David Watt, senior currency strategist at RBC Dominion Securities, said Canada, Australia and other strong small- or mid-sized countries could see themselves re-emerge as havens if things get even worse in the United States. A further credit downgrade from Standard & Poor's, or another downgrade from a different agency, could prompt asset managers to look beyond the U.S., and Canada could end up on their radar screens.

"We still have triple-A banks, we're still a triple-A rated sovereign, and our fiscal situation is improving," he said, and that would be enough to draw investment – and boost our currency again – if the U.S. deteriorates further.

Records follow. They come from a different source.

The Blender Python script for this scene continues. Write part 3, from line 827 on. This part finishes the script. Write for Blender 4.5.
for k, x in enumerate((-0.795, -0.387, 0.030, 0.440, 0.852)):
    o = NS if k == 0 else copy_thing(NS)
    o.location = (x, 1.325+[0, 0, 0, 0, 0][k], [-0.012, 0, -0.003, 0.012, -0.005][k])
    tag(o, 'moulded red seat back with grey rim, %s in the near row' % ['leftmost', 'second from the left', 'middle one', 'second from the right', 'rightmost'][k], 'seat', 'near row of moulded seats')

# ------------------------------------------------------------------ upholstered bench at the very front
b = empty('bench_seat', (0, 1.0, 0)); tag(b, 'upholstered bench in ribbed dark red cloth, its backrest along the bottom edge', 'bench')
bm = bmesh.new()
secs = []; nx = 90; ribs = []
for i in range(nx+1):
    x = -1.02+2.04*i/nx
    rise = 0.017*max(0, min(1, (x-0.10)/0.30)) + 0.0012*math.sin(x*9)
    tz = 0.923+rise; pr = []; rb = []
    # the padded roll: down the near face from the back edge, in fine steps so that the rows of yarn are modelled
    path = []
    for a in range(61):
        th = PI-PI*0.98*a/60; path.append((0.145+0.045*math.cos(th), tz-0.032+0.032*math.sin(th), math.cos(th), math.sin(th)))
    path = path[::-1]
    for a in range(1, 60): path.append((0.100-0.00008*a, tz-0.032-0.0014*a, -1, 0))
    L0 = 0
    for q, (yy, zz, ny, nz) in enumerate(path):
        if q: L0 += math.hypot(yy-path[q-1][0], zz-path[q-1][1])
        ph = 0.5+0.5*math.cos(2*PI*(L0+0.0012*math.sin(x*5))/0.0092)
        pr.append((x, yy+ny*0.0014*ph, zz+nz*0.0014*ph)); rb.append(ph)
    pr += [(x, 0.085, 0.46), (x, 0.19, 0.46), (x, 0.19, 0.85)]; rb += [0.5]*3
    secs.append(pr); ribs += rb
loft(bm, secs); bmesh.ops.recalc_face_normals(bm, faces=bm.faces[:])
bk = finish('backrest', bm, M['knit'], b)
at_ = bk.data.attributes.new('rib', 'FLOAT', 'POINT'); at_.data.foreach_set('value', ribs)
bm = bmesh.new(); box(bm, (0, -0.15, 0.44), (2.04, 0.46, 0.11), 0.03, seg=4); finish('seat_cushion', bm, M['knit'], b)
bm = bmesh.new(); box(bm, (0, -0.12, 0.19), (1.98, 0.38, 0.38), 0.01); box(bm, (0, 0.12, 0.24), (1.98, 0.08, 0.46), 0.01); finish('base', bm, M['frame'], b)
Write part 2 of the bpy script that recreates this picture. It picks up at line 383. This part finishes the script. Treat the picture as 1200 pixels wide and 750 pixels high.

Tom Courchene, a professor of economics at Queen's University in Kingston, Ont., said he too could see a worsening of the situation in the United States causing money to flow into Canada and pump our currency back up sharply .

But he thinks this kind of volatility is dangerous and unproductive.

Mr. Courchene has been an advocate of firming up links between the Canadian and U.S. currencies – even suggesting a move to a fixed exchange rate – to help smooth out the wild ups and downs that have hammered Canadian manufacturers and exporters.

"[The U.S.] is still our biggest market and we're just too small to prevent these whiplashes in the currency," he said. Mr. Courchene acknowledged that the prospect of fixing our exchange rate to that of the United States is not popular with the public or other economists, but said it may become more acceptable if currency volatility accelerates.